The reason having a President Oprah is not so far-fetched is that no matter how much secularism hammers in the idea that belief, religion, spirituality are irrelevant and have no place in the public life, millions who settle in front of their television to watch Oprah beg to differ. They want a temporal leader who shares their spirituality.

However, just like many others before her, Oprah can offer only the dissatisfying solutions of men to those who are looking to tesser their way into salvation. When there is no perfect God who cannot look upon our sin and there is no true understanding of free will and its consequences, we are left to emulate the false gods we ourselves carved. It is the same dish the pharaohs of Egypt, golden-calf makers of the Old Testament and relativists of modernism tried to serve. But the promise is empty.

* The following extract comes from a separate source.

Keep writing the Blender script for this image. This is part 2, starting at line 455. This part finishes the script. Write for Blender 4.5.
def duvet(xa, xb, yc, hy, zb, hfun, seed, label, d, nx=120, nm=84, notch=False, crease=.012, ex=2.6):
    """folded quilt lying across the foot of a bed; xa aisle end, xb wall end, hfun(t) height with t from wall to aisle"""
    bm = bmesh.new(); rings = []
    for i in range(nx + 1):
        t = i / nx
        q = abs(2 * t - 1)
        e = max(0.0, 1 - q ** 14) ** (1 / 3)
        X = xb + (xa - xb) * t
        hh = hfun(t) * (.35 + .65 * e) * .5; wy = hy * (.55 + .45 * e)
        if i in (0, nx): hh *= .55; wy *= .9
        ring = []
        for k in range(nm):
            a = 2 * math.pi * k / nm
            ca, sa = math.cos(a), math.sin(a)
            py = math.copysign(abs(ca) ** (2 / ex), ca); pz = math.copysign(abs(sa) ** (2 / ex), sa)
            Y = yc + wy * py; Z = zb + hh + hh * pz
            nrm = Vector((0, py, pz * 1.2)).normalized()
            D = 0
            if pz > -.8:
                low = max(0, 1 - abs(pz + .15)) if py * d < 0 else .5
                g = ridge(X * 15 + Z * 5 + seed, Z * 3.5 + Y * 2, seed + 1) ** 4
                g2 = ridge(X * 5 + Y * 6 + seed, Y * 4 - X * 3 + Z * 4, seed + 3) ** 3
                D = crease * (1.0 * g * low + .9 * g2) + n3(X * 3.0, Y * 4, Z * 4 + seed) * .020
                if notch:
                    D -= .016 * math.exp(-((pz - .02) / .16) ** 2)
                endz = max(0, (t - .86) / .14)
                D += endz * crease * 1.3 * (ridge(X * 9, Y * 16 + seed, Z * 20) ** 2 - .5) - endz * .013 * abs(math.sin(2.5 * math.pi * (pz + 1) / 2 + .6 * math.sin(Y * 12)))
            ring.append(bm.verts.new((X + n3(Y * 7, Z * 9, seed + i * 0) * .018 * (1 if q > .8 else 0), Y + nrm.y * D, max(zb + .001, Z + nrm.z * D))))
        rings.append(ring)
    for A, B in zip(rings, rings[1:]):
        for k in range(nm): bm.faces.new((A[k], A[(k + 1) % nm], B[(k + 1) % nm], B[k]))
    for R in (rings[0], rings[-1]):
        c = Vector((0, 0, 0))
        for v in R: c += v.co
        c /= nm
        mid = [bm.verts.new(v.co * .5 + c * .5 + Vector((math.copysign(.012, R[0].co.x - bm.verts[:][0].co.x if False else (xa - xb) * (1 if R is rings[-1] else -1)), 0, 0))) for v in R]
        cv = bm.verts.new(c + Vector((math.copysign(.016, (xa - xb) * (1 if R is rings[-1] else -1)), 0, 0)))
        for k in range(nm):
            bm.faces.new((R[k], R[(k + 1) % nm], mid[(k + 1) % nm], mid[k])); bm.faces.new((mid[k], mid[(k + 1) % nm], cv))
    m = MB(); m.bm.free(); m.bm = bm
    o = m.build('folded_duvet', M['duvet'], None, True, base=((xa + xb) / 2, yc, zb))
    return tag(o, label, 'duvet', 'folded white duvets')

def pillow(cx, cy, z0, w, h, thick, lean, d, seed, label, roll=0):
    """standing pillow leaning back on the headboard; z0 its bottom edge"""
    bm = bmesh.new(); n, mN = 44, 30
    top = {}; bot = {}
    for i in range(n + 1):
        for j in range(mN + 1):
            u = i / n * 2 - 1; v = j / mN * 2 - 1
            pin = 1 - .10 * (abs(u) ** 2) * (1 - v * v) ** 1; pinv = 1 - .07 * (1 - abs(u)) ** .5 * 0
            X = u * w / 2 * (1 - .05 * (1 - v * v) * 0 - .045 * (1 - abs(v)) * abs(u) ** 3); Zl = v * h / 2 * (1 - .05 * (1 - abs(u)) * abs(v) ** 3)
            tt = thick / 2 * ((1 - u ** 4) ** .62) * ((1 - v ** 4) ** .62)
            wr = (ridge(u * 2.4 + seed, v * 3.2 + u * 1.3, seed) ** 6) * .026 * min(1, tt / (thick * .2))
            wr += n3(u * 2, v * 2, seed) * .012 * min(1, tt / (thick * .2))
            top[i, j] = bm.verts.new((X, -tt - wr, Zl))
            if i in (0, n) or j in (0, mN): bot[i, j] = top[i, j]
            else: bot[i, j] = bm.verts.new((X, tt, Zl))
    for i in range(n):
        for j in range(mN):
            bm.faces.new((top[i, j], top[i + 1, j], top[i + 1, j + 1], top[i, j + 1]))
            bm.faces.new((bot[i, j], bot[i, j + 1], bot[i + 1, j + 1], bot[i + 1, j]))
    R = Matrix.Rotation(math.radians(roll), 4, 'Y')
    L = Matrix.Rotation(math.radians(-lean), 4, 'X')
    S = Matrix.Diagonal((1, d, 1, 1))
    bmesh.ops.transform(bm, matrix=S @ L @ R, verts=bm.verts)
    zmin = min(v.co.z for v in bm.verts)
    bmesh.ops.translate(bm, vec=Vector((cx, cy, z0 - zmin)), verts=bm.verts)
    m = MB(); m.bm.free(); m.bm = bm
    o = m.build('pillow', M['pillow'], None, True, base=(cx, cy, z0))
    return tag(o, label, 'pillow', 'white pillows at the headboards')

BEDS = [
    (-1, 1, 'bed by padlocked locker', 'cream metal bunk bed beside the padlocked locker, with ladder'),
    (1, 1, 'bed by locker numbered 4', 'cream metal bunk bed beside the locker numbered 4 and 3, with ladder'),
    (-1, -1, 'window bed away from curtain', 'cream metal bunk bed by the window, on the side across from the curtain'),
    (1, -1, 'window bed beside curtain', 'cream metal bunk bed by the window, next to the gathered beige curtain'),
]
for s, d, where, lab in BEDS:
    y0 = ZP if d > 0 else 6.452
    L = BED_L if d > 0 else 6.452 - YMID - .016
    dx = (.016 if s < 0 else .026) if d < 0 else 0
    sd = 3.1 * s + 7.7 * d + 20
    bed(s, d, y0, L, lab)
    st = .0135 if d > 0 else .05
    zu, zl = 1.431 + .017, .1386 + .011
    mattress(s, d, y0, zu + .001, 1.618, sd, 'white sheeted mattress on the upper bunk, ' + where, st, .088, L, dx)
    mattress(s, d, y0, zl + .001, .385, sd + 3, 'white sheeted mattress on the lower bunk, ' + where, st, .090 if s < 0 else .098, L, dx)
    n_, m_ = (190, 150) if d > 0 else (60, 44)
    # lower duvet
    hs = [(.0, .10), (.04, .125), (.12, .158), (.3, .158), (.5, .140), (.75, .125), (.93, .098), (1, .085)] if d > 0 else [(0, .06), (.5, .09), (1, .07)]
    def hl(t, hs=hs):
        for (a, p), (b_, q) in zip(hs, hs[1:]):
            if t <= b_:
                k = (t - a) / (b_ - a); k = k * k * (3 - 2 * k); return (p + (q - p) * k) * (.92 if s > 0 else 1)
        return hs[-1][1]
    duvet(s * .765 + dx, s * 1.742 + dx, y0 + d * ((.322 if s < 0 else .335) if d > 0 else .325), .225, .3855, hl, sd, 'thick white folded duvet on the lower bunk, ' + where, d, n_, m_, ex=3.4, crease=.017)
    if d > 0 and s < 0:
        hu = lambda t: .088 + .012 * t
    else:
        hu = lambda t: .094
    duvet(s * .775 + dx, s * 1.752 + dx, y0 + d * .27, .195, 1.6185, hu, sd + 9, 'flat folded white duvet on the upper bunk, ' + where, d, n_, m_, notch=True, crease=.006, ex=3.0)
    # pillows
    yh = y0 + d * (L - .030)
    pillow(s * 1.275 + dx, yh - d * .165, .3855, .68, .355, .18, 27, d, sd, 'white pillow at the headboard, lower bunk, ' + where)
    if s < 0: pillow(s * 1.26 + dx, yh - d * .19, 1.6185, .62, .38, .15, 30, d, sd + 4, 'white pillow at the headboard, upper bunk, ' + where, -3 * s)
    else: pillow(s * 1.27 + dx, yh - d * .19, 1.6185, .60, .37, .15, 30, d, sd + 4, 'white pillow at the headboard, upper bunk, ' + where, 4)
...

Despite the secular atheism that is constantly being pushed, the fact that Oprah’s Wrinkle Religion had spread so far and wide only shows that hearts are still restless. Sooner or later the temporary satisfaction of buying the latest bag or feeling cathartic after a public confession fades. Because confession without true contrition and absolution is only an exercise in patting one’s back, and no amount of material possession will be able to fill the void. Then, when we tesser to the nearest good feeling, but find no satisfaction, only Christ’s true redemption will set us free. Unlike the book, Jesus was not a simple warrior, a mere pawn, in a grand battle against the Black Thing, but His sacrifice on the Cross broke the hold IT had on us, and his Resurrection from the dead defeated the Black Thing once and for all.

The war is won, and true freedom is within everyone’s reach. As millions are grasping at straws to find love, forgiveness and redemption, we should take heart that this is a field waiting to be gathered. “The harvest is plentiful, but the laborers are few; pray therefore the Lord of the harvest to send out laborers into his harvest,” Our Lord said.

Yes, the Wrinkle Religion might give us a President Oprah to suffer through, but all we have to do is to become laborers in the Lord’s field and show that the eternal tesser goes through the Cross, because we cannot travel the distance to salvation by ourselves.